René Lavand –o Héctor René Lavandera– es el famoso mago manco (perdió una mano, de chico, en un accidente), el ilusionista argentino que trabaja con una sola mano y es conocido en el mundo, ese que estuvo en televisión con Johnny Carson y con Ed Sullivan, ese cuyas apariciones se tradujeron al francés y al chino. Ese mago viene aquí a contarnos –a través de Frenkel– una historia multiplicada: la suya y todas esas otras que contó mientras hacía sus trucos (que también son historias). Porque uno de los rasgos característicos del trabajo de Lavand es el de contar cuentos o recitar poesías mientras hace sus trucos. Ahí está, entonces, la multiplicación de historias en ese ilusionista que se mira en un espejo que lo refleja infinitas veces mientras se habla y nos habla, mientras nos cuenta. René camina, maneja, insulta, almuerza, hace magia, se emociona y se ríe, y nos hace reír y nos hace emocionar. Lavand es un gran personaje, y Frenkel es el director que sabe encontrarlo y hacerlo explotar en infinitas líneas narrativas. Esta película es un enjambre de ellas, sostenido por materiales de archivo, testimonios y un director que puede reunirlos con la vida cotidiana de René.

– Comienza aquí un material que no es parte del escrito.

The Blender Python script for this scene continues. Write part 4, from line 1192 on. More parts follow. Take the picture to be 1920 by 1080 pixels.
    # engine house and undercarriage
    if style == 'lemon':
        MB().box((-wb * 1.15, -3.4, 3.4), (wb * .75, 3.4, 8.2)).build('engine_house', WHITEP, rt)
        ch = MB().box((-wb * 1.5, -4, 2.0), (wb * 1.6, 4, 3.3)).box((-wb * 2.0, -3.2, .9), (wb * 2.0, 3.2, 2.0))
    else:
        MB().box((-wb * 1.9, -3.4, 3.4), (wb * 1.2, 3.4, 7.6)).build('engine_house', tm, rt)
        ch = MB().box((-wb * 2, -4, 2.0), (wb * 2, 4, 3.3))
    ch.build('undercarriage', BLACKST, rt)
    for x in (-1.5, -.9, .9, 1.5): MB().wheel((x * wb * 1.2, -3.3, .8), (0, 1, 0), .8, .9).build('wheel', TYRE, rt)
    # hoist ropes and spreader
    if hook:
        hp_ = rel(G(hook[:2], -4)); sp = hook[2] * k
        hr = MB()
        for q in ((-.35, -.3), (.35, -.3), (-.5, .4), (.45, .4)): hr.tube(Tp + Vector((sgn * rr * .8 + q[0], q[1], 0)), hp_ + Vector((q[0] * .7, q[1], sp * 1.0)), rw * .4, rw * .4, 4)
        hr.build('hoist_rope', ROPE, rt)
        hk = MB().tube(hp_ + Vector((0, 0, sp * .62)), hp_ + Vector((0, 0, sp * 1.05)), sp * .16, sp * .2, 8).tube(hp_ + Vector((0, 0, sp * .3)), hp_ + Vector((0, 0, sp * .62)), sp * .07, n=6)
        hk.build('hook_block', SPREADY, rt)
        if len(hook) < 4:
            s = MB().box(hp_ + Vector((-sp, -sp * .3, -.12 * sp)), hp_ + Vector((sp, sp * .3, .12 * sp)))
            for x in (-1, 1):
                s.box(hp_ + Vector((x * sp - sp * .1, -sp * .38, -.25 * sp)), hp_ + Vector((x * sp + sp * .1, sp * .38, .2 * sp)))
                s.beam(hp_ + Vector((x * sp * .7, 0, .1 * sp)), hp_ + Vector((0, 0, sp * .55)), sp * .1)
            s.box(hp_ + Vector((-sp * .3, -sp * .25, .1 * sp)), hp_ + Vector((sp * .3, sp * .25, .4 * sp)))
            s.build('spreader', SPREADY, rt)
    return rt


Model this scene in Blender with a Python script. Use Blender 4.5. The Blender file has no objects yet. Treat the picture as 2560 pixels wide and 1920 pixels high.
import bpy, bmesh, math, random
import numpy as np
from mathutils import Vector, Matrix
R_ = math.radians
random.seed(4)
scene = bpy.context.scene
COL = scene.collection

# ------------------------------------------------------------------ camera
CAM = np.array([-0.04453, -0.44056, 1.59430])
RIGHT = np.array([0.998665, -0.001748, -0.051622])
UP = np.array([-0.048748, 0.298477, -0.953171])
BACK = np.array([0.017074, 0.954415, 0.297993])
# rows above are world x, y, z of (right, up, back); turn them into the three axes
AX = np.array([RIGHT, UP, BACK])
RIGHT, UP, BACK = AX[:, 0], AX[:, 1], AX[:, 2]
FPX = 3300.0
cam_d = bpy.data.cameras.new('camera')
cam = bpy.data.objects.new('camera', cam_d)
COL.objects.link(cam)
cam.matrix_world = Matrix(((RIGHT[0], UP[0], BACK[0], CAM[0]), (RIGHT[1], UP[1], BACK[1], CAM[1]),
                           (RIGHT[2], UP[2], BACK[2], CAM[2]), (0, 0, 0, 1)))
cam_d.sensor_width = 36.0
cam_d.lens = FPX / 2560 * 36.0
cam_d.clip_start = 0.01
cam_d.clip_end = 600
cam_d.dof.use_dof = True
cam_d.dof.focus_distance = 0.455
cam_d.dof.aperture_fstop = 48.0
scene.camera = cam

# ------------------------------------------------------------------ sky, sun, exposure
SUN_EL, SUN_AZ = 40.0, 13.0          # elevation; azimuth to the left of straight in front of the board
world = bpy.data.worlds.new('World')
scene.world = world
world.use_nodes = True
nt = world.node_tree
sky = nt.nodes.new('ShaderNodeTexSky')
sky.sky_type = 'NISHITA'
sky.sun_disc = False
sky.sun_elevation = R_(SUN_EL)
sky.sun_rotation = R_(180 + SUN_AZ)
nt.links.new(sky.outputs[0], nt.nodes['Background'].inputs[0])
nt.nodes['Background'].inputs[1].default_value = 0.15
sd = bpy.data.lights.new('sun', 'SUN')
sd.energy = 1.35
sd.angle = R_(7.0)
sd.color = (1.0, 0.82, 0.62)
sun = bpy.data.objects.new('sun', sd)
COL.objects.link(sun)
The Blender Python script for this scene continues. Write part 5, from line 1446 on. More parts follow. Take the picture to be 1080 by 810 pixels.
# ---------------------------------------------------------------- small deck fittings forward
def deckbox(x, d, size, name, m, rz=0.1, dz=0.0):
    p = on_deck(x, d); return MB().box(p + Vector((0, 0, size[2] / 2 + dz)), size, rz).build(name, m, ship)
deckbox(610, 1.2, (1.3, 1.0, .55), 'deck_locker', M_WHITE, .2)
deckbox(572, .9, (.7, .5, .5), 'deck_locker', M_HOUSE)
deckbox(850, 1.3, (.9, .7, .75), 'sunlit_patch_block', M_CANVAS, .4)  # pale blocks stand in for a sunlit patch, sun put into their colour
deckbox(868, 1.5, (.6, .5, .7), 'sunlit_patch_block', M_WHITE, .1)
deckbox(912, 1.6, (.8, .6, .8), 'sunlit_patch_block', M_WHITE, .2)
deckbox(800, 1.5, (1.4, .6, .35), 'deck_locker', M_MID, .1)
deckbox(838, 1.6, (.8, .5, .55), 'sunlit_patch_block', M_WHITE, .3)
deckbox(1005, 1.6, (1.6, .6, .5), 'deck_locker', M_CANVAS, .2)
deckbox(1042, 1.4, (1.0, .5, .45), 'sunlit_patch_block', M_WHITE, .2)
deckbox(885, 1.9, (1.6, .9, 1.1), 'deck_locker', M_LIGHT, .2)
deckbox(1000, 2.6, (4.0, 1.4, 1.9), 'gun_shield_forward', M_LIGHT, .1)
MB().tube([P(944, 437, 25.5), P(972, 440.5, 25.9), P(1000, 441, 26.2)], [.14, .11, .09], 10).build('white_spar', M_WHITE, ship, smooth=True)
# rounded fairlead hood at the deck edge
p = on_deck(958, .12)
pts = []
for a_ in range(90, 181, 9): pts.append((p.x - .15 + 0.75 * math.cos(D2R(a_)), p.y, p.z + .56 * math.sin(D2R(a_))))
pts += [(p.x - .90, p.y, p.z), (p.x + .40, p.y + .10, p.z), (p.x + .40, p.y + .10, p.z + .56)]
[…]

Principalmente en Construcción de una ciudad y en Amateur, Frenkel demostró que sabe manejar la comedia en sus documentales. En su nueva película hay algo de eso pero teñido de la oscuridad más propia del gótico. Porque El gran simulador es una película gótica: ahí está el espectro de esa mano perdida (y las historias de cómo se perdió esa mano) que, frenada en un viaje entre países o colgada de una puerta cerrada, vuelve en busca de su dueño. Ahí está el ilusionista de brazo postizo, viviendo en el bosque; ahí están las apariencias que engañan, un amigo que escribe sobre el azar, la identidad multiplicada en infinidad de espejos, un salón de magia montado en un vagón de tren y un aprendiz que lleva al maestro tatuado en el cuerpo. Ahí está lo sublime de la película, encarnado en esa mezcla de fascinación y espanto que despiertan los magos, en esa atracción y aversión que generan sus trucos. Y ahí está Néstor Frenkel, que abre una caja de historias y nos las cuenta magistralmente, haciendo que sean verdad.